WHAT THE EXERCISE ASKS: The entries below should be output exactly as written.

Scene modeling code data
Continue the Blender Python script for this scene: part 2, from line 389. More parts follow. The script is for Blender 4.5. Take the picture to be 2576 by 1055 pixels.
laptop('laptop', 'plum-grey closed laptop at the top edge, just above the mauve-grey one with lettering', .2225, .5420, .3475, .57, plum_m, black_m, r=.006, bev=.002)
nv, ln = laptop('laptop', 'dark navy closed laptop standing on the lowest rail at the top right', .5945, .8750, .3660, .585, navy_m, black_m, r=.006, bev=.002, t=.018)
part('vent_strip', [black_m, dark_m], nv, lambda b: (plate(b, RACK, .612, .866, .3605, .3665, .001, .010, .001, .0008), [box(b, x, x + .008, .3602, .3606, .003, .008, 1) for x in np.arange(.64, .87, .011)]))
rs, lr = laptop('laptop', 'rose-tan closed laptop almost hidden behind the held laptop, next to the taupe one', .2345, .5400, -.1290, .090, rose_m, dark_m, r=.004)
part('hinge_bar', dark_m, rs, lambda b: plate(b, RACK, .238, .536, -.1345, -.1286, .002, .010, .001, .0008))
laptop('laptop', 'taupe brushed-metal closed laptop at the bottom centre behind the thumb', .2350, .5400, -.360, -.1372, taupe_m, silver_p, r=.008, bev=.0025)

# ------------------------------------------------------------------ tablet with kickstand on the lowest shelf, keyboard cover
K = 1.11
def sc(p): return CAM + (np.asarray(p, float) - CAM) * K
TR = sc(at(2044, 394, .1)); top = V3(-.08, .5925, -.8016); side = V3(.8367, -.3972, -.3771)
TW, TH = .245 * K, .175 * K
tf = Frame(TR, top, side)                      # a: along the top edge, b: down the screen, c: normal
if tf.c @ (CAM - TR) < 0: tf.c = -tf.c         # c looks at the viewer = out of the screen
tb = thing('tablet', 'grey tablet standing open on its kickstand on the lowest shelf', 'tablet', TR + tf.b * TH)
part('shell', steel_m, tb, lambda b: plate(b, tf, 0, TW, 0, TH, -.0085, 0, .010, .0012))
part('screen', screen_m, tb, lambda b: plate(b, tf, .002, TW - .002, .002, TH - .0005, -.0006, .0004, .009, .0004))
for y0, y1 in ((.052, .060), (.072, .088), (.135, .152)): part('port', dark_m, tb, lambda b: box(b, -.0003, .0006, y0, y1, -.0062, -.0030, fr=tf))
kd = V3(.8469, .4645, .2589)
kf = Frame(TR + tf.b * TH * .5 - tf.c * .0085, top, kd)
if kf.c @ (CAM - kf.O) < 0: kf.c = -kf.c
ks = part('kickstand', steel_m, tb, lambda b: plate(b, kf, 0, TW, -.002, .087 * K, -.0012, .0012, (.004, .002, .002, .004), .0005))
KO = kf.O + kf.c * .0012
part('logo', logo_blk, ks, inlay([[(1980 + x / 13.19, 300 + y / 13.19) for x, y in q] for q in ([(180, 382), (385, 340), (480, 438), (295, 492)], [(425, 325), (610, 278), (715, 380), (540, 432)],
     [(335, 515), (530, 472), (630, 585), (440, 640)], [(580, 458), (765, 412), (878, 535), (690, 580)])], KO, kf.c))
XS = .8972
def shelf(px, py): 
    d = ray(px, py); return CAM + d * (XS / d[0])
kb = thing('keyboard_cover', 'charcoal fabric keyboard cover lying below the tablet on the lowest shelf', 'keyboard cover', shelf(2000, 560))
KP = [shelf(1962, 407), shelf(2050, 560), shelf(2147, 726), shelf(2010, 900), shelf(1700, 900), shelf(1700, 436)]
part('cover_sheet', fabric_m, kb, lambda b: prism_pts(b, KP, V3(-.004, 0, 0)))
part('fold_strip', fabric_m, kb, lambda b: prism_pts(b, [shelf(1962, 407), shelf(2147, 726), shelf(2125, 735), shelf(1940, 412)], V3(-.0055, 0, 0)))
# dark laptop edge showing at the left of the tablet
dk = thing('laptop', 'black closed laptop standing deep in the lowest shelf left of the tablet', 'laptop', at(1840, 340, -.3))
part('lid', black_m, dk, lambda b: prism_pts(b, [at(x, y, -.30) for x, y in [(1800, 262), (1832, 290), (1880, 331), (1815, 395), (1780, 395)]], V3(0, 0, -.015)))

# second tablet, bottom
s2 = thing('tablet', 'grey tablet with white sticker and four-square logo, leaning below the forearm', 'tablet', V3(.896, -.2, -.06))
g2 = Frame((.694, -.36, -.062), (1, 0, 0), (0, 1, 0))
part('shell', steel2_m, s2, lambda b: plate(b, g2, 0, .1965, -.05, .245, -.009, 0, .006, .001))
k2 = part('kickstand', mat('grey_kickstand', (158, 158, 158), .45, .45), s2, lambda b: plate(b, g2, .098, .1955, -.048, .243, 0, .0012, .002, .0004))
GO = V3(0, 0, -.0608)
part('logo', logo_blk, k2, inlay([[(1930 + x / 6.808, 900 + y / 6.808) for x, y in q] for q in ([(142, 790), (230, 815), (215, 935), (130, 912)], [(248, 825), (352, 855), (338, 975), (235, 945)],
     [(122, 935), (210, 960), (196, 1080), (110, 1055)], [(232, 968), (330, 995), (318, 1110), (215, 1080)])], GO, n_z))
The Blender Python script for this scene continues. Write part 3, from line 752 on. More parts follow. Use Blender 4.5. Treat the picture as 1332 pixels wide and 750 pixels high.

ANSWER:
Continue the Blender Python script for this scene: part 2, from line 389. More parts follow. The script is for Blender 4.5. Take the picture to be 2576 by 1055 pixels.
laptop('laptop', 'plum-grey closed laptop at the top edge, just above the mauve-grey one with lettering', .2225, .5420, .3475, .57, plum_m, black_m, r=.006, bev=.002)
nv, ln = laptop('laptop', 'dark navy closed laptop standing on the lowest rail at the top right', .5945, .8750, .3660, .585, navy_m, black_m, r=.006, bev=.002, t=.018)
part('vent_strip', [black_m, dark_m], nv, lambda b: (plate(b, RACK, .612, .866, .3605, .3665, .001, .010, .001, .0008), [box(b, x, x + .008, .3602, .3606, .003, .008, 1) for x in np.arange(.64, .87, .011)]))
rs, lr = laptop('laptop', 'rose-tan closed laptop almost hidden behind the held laptop, next to the taupe one', .2345, .5400, -.1290, .090, rose_m, dark_m, r=.004)
part('hinge_bar', dark_m, rs, lambda b: plate(b, RACK, .238, .536, -.1345, -.1286, .002, .010, .001, .0008))
laptop('laptop', 'taupe brushed-metal closed laptop at the bottom centre behind the thumb', .2350, .5400, -.360, -.1372, taupe_m, silver_p, r=.008, bev=.0025)

# ------------------------------------------------------------------ tablet with kickstand on the lowest shelf, keyboard cover
K = 1.11
def sc(p): return CAM + (np.asarray(p, float) - CAM) * K
TR = sc(at(2044, 394, .1)); top = V3(-.08, .5925, -.8016); side = V3(.8367, -.3972, -.3771)
TW, TH = .245 * K, .175 * K
tf = Frame(TR, top, side)                      # a: along the top edge, b: down the screen, c: normal
if tf.c @ (CAM - TR) < 0: tf.c = -tf.c         # c looks at the viewer = out of the screen
tb = thing('tablet', 'grey tablet standing open on its kickstand on the lowest shelf', 'tablet', TR + tf.b * TH)
part('shell', steel_m, tb, lambda b: plate(b, tf, 0, TW, 0, TH, -.0085, 0, .010, .0012))
part('screen', screen_m, tb, lambda b: plate(b, tf, .002, TW - .002, .002, TH - .0005, -.0006, .0004, .009, .0004))
for y0, y1 in ((.052, .060), (.072, .088), (.135, .152)): part('port', dark_m, tb, lambda b: box(b, -.0003, .0006, y0, y1, -.0062, -.0030, fr=tf))
kd = V3(.8469, .4645, .2589)
kf = Frame(TR + tf.b * TH * .5 - tf.c * .0085, top, kd)
if kf.c @ (CAM - kf.O) < 0: kf.c = -kf.c
ks = part('kickstand', steel_m, tb, lambda b: plate(b, kf, 0, TW, -.002, .087 * K, -.0012, .0012, (.004, .002, .002, .004), .0005))
KO = kf.O + kf.c * .0012
part('logo', logo_blk, ks, inlay([[(1980 + x / 13.19, 300 + y / 13.19) for x, y in q] for q in ([(180, 382), (385, 340), (480, 438), (295, 492)], [(425, 325), (610, 278), (715, 380), (540, 432)],
     [(335, 515), (530, 472), (630, 585), (440, 640)], [(580, 458), (765, 412), (878, 535), (690, 580)])], KO, kf.c))
XS = .8972
def shelf(px, py): 
    d = ray(px, py); return CAM + d * (XS / d[0])
kb = thing('keyboard_cover', 'charcoal fabric keyboard cover lying below the tablet on the lowest shelf', 'keyboard cover', shelf(2000, 560))
KP = [shelf(1962, 407), shelf(2050, 560), shelf(2147, 726), shelf(2010, 900), shelf(1700, 900), shelf(1700, 436)]
part('cover_sheet', fabric_m, kb, lambda b: prism_pts(b, KP, V3(-.004, 0, 0)))
part('fold_strip', fabric_m, kb, lambda b: prism_pts(b, [shelf(1962, 407), shelf(2147, 726), shelf(2125, 735), shelf(1940, 412)], V3(-.0055, 0, 0)))
# dark laptop edge showing at the left of the tablet
dk = thing('laptop', 'black closed laptop standing deep in the lowest shelf left of the tablet', 'laptop', at(1840, 340, -.3))
part('lid', black_m, dk, lambda b: prism_pts(b, [at(x, y, -.30) for x, y in [(1800, 262), (1832, 290), (1880, 331), (1815, 395), (1780, 395)]], V3(0, 0, -.015)))

# second tablet, bottom
s2 = thing('tablet', 'grey tablet with white sticker and four-square logo, leaning below the forearm', 'tablet', V3(.896, -.2, -.06))
g2 = Frame((.694, -.36, -.062), (1, 0, 0), (0, 1, 0))
part('shell', steel2_m, s2, lambda b: plate(b, g2, 0, .1965, -.05, .245, -.009, 0, .006, .001))
k2 = part('kickstand', mat('grey_kickstand', (158, 158, 158), .45, .45), s2, lambda b: plate(b, g2, .098, .1955, -.048, .243, 0, .0012, .002, .0004))
GO = V3(0, 0, -.0608)
part('logo', logo_blk, k2, inlay([[(1930 + x / 6.808, 900 + y / 6.808) for x, y in q] for q in ([(142, 790), (230, 815), (215, 935), (130, 912)], [(248, 825), (352, 855), (338, 975), (235, 945)],
     [(122, 935), (210, 960), (196, 1080), (110, 1055)], [(232, 968), (330, 995), (318, 1110), (215, 1080)])], GO, n_z))
The Blender Python script for this scene continues. Write part 3, from line 752 on. More parts follow. Use Blender 4.5. Treat the picture as 1332 pixels wide and 750 pixels high.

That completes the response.